Photographers: October 2005 Archives
Back in March, I mentioned a show by Eliot Shepard at jen bekman. I'd meant to do a short interview at the time, but various factors prevented that from happening and we were only just recently able to exchange a few questions and answers.
1) How much thought did you put into titling your photos for the bekman show. How did you decide to use the Nikon file names rather than a more traditional "Untitled" or descriptive titles?
On the question of why not descriptive titles: Generally, I'm not interested in giving more information than is in the photo, with the possible exception of location and date, which are fun in that they're factual. Anything is better than artistic titles. They annihilate mystery.
On the question of why filenames rather than "Untitled": I'm a digital photographer, and on some level, I want to assert that. Plus, the title "Untitled" is kind of a drag.
2) How would you compare the process of making selections for a show with physical prints and selecting what photos you blog? Did visitor feedback on slower.net influence your selections at all?
Editing, in all forms, is unpleasant because it forces you to separate what you wish was good from what is objectively good, or at least what you and someone else can agree is good enough. Coming up with some sort of conceptual scaffolding for the set as a whole was also irritating - basically my only concept is that these are photos taken by me. (I solved this problem by never writing an artist's statement. Jen didn't notice until two weeks in.)
Editing for a show was in my case additionally painful because there's this commercial reality - people just aren't hanging photos of strangers in their homes (when they're taken by a nobody). That's sort of nullifying, because I like the pictures of people.
Specifically relative to photoblogging, yeah, it's hard to focus and say "this photo is good enough to live on its own", because the nature of that medium is "on to the next". Seeing a photo on the gallery wall I had a vague desire to click on it and go on to something else.
Visitor feedback was a factor in selection, but heavily weighted toward the input of a few respected people than general chatter.
3) Many of the great photographers' best work is portraits of people close to them. How do you feel about including the infamous "Coke girl" photo of your fiancé [wife] in the show? What do you think of the fact someone (or someones) may buy that photo and hang it on their livingroom wall?
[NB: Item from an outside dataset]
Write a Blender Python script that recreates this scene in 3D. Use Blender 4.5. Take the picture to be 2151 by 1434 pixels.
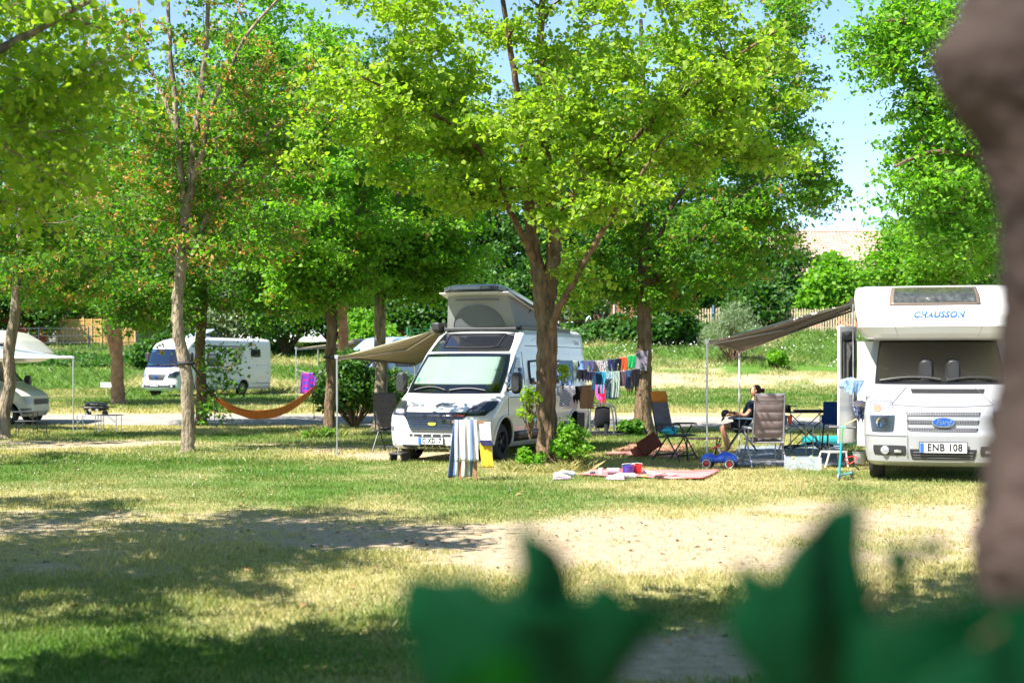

Other than the fact that I'm a little ambivalent about the quality of that photo, I have no problem with it. That photo is a good example of a selection made partially on the responses of others.
4) Many photobloggers started doing it to give them a reason to take photos everyday and improve their craft. Do you think you have progressed to a point where the photoblog format/activity is holding you back in some ways? That you're moving beyond the your original intent by using the blog format and you might be better served disengaging from the blog world of photography. Is there any tension around this issue now that you have had a proper gallery show?
The photoblog is still a great tool for motivation, and if you remember look hard at what you're doing (which is abetted by the blog archive), improvement. The act of publishing is a great way of staking a claim to something you like and tying it to a point in time.
That said, without additional processes, I think photoblogging can be a trap. It doesn't apparently reward focus or editing. It can promote pandering, because at the baseline level of engagement ("nice shot"), people will "respond" to stuff that is dramatic, minimal, sexy, or of cats. And if you participate in the whole commons of image sharers, it's easy to see too much. Fundamentally: It doesn't promote figuring out what photographer you want to be.
My plan is to remain engaged in the photoblog world, but not to rely on it to help me improve like I once did. I'll be talking with other photographers whose work I like, looking at good photos, writing things down, and thinking.
5) Photobloggers seem to be overwhelmingly oriented towards street photography. Why do you think that is?
Because that's one place where the life is. And as I think is evidenced by attendances at major shows of realist photography (Arbus and Friedlander being two recent examples), a lot of people are interested in photography from life. A lot of people who aren't photography dealers.